چكيده به لاتين
With the increase of electronic device applications in our lives, security and reliability of these devices have become a social challenge and are of crucial importance. This security consists of secure authentication, reliable identification, secret key generation and protection against attacks. The conventional security approaches do not provide an effective solution to reach such a security. In these approaches, the secret are stored in a non-volatile memories. Regarding that memories are vulnerable to cloning and data extraction, using memories as a security provider may reduce the security of the system.
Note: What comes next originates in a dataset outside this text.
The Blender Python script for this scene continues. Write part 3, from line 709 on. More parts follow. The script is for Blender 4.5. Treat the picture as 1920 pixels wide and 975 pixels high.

In the last decade, the conventional approaches have been replaced by the new security methods. This new approach is based on the unique and inherent physical disorder of the electronic devices. Physically Unclonable Functions (PUFs) are promising innovative primitives that are used for authentication and secret key storage without the requirement of memories or any other hardware. These functions are evaluated using the performance metrics such as uniqueness and reliability. In this study, the quality of PUFs are improved by combining the PUFs structures and Programmable Delay Lines. The aim of combining the PUFs structures is to use several sources of randomness to increase the randomness of the generated responses.
In this study, three schemes are proposed to improve the quality of PUFs. In the first scheme, we propose a new SR-Larch circuit. We use two architectures for generating the SR-Latch PUF responses to increase the number of response bits twice than the state of the art without increasing the area cost. In the second scheme, we propose a new PUF based on the transient effect ring oscillator of the meta-stable state of the SR-latch circuit combined with two programmable delay lines. The experimental results show that only 3 to 5 bits of the 128 response bits are unsable. Also, the reliability of the second scheme is obtaind around 98.8% which is higher than the reliability of the related PUFs. In the third scheme, basic PUFs such as Anderson PUF, Ring Oscillator PUF and SR-Latch PUF are combined. We show that the proposed hybrid PUFs increase the intra-device variation of the response bits. For instance, in the case of combining the Basic RO PUF and the Anderson PUF, the uniqueness of Hybrid PUF is increased from 30% to 48.43%, without applying any pre-processing or post-processing steps.